Gefühlt hat sie eben noch zu ihrer Einführung gepredigt. Darüber, dass religiöse Minderheiten wie Perlen sind - klein, aber funkelnd. Inzwischen staunt sie, was alles in die vergangenen Monate gepasst hat. „Ich suche noch meinen Rhythmus“, sagt Corinna Schmidt, 51.
Im Sommer hat die mennonitische Pastorin die geistliche Leitung des Ökumenischen Forums übernommen. Die Mitglieder des Trägervereins „Die Brücke“ - ein Zusammenschluss aus 19 christlichen Kirchen - haben sie gewählt. Antje Heider-Rottwilm, ihre Vorgängerin und Pionierin in diesem Amt, war pensioniert worden.
Schmidt gehört einer der kleinsten Freikirchen in Deutschland an: den Mennoniten, einer historischen Friedenskirche, die den Militärdienst ablehnt. Als Gemeindepastorin war sie 25 Jahre lang für die beiden Gemeinden in Hamburg und Lübeck zuständig. Sie betreute ein Altenheim, saß dem Verband der Mennoniten in Norddeutschland vor. 30 000 Kilometer im Jahr war sie mit dem Auto unterwegs. „Ich bin eine gute Jongleurin“, sagt sie.
"Ökumene ist weit"
Diese Fähigkeit ist auch jetzt gefragt: Schmidt hat mit einem weiten Spektrum zu tun, mit unterschiedlichen Glaubensauffassungen und vielen Aufgaben. Sie will zuhören, fördern, anleiten. Sie sagt, es schmerze sie, dass nicht alle Kirchen gemeinsam Abendmahl feierten. Aber mit ihr sei wieder eine Frau in die Leitung gewählt worden, obwohl manche der Mitgliedskirchen keine Frauenordination kennen: „Das zeigt: Ökumene ist weit.“
Gerade organisiert sie eine Veranstaltungsreihe zur Ökumenischen Friedensdekade im November. Sie predigt in den Mitgliedskirchen, empfängt Besucher, leitet Freiwillige an, die Tagzeitengebete in der Kapelle des Forums an der Shanghaiallee zu gestalten.

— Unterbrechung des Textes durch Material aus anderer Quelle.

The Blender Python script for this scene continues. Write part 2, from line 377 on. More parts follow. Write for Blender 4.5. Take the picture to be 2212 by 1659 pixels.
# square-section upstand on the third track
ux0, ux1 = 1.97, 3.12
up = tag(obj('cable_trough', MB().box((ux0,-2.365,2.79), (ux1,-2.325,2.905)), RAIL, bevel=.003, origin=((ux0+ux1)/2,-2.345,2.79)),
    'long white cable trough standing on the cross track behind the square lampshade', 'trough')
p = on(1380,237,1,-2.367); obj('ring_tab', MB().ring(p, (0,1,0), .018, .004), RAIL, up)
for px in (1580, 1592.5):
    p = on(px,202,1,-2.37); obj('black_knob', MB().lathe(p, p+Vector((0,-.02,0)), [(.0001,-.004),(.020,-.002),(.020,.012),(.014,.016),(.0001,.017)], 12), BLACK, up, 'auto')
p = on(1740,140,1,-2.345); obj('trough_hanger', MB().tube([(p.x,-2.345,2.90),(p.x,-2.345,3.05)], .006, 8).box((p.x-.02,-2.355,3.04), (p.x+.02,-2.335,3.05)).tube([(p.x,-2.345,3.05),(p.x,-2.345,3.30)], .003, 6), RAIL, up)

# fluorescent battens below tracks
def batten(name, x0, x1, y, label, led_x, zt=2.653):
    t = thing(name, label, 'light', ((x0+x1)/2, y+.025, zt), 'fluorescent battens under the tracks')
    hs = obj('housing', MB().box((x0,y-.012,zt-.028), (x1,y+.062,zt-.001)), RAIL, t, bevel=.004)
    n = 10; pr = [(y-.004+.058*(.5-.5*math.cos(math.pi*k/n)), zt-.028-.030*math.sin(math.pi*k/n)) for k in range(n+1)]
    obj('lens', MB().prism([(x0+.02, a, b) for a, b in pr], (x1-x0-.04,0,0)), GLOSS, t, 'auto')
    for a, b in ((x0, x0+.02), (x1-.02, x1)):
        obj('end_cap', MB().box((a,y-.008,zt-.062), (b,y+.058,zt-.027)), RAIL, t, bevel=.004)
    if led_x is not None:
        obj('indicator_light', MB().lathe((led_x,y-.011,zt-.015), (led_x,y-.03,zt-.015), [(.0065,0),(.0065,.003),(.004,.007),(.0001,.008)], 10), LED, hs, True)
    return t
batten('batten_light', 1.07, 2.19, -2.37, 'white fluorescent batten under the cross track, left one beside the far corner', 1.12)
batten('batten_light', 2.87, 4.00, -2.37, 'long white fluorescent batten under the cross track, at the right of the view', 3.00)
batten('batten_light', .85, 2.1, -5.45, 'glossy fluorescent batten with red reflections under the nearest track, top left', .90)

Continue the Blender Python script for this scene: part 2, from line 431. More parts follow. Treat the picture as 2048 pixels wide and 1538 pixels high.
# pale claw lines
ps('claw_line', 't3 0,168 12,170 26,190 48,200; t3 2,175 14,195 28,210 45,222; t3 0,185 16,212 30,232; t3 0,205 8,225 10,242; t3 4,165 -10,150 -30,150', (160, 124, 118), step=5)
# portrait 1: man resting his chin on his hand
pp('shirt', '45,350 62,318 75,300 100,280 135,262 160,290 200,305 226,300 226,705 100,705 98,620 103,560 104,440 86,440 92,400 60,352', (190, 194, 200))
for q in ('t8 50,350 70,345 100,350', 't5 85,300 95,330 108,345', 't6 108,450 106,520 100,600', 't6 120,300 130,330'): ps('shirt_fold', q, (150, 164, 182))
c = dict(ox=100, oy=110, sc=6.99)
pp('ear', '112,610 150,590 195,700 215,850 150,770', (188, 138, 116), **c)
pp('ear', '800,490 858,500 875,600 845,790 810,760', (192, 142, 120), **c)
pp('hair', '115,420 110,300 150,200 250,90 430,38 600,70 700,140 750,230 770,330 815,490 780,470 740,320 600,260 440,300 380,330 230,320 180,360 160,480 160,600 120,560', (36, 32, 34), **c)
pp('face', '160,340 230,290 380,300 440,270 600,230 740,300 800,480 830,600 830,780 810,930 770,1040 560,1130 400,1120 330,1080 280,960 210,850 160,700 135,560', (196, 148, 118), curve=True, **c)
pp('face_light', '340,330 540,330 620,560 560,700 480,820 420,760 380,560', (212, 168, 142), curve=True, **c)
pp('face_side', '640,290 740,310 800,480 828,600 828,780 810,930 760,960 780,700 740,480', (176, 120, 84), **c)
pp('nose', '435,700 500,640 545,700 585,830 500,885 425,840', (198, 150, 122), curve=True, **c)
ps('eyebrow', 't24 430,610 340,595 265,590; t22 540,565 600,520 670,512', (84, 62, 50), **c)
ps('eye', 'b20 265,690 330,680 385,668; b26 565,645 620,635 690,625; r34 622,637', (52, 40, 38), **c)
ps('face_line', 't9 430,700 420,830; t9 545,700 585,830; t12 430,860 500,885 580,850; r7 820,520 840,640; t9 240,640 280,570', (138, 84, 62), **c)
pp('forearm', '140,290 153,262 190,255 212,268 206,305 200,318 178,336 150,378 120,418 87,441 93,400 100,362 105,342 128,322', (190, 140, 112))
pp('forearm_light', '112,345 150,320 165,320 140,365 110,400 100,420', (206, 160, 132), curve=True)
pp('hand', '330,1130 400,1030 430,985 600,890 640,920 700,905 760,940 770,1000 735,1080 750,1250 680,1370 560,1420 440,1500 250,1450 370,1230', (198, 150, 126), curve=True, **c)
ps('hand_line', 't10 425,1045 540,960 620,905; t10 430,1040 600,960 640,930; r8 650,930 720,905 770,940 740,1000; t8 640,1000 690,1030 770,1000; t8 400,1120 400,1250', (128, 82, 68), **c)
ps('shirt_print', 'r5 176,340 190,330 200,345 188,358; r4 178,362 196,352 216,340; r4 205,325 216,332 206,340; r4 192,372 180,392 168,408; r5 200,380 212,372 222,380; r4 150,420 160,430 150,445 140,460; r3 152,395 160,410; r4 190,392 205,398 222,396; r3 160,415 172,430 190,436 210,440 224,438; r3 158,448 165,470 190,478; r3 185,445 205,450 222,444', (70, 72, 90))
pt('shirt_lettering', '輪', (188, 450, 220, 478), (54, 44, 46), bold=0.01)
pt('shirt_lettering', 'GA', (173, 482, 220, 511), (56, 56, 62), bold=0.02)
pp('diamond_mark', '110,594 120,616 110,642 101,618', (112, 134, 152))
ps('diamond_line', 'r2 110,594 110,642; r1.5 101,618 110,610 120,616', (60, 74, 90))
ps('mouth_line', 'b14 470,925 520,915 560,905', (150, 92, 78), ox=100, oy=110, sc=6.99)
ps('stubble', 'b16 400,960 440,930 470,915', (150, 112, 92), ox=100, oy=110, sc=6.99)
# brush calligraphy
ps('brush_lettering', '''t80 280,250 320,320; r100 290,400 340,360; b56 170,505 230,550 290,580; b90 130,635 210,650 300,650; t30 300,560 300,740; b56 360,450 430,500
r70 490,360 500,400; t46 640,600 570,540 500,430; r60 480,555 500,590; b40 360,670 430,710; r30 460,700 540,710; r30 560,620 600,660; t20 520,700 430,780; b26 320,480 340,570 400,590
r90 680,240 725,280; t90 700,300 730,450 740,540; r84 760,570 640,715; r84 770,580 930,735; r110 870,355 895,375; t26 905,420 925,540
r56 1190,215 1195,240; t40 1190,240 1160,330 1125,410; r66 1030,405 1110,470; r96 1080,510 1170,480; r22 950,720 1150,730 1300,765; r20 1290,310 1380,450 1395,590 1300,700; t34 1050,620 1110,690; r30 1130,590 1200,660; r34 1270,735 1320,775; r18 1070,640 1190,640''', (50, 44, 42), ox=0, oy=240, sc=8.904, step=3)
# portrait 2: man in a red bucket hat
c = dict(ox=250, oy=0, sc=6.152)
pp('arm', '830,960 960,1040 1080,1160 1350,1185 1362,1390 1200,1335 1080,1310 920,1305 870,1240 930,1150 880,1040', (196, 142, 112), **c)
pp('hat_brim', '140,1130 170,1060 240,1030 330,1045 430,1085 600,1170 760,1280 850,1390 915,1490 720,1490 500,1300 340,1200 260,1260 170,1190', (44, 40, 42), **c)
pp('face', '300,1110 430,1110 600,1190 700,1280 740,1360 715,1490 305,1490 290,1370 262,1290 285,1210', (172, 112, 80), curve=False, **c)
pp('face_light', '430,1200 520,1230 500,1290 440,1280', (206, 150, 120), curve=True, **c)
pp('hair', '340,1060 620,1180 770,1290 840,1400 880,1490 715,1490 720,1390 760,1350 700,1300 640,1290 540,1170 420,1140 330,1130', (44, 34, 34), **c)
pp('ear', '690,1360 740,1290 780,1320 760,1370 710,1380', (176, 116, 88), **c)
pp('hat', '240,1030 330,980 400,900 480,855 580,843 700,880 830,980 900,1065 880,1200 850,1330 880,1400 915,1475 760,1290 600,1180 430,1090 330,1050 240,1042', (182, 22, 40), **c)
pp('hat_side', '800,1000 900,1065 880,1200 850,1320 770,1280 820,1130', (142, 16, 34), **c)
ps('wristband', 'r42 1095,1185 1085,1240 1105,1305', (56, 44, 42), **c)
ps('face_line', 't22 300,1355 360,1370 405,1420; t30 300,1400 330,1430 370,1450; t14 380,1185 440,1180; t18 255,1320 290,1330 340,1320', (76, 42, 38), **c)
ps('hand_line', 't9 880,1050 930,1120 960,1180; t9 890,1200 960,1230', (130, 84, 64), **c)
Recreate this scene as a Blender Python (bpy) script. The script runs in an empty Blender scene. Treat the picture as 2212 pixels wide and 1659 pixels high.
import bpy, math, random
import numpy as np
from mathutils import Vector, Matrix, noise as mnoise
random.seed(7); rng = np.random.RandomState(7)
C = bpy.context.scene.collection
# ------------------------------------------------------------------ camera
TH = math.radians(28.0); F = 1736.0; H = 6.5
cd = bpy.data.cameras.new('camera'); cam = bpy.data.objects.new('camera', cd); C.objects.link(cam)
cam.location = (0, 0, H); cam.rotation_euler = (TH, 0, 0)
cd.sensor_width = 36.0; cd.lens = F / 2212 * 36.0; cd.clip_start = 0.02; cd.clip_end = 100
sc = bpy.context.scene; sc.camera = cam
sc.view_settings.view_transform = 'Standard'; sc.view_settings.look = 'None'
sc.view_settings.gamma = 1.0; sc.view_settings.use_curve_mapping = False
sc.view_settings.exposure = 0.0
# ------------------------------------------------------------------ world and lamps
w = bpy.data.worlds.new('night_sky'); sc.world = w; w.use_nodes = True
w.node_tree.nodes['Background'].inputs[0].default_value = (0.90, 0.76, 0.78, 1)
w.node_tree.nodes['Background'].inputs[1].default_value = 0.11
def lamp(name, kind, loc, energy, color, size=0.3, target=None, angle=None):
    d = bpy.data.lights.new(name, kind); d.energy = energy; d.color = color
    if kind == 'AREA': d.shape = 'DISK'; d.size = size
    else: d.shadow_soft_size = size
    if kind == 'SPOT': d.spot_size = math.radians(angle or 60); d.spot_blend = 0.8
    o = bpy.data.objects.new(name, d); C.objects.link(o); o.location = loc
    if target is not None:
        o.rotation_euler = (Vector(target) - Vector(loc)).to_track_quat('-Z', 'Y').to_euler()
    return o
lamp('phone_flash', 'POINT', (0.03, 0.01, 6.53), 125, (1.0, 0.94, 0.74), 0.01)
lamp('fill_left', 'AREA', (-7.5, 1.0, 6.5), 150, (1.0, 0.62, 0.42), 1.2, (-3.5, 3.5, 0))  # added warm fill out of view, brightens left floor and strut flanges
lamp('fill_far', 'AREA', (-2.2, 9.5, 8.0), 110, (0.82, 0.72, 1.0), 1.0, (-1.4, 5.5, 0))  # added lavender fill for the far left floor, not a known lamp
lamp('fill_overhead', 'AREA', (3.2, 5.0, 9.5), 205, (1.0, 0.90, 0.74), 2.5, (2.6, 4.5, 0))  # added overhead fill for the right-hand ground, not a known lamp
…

Zum Glück sind die Wege kurz. Mit ihrem Mann, einem pensionierten Grafiker, ist sie in die Hausgemeinschaft gezogen. Ihr Arbeitszimmer liegt einen Stock unter der Wohnung. Sie achtet darauf, Privates und Arbeit nicht zu sehr zu vermischen. So bleibt der Laptop im Büro. Regelmäßig gehen sie ins Theater. „Ich muss meinen Blick hin und wieder auf Anderes richten, um neue Energie zu schöpfen“, sagt sie.
Geübt im Umgang mit Konflikten
Hineingewachsen in die mennonitische Gemeinde ist die Hamburgerin durch ihren Vater. Nach einem Auslandsjahr in Paris studierte sie in Münster und Hamburg Theologie. Seminare zum Verständnis mennonitischer Theologie, etwa zur Erwachsenentaufe, die in ihrer Kirche üblich ist, organisierte sie mit anderen Studierenden.
In ihrer Familie habe sie gelernt, für ihre Meinung einzustehen. Vielleicht hat sie auch deshalb eine Mediationsausbildung absolviert. „Wir kehren viel zu oft Dinge unter den Tisch und denken, dass das friedvoll sei. Dabei ist es besser, Konflikte offen und fair auszutragen.“
In ihrer Kirche haben die Laien das Sagen. Nur die Hälfte der Gemeinden hat einen Pastor, Bischöfe gibt es nicht. An die richtige Ansprache von Amts- und Würdenträgern müsse sie sich in ihrer neuen Stelle noch gewöhnen, sagt Schmidt. Doch ihre Unbefangenheit habe auch eine gute Seite: „Berührungsängste kenne ich nicht."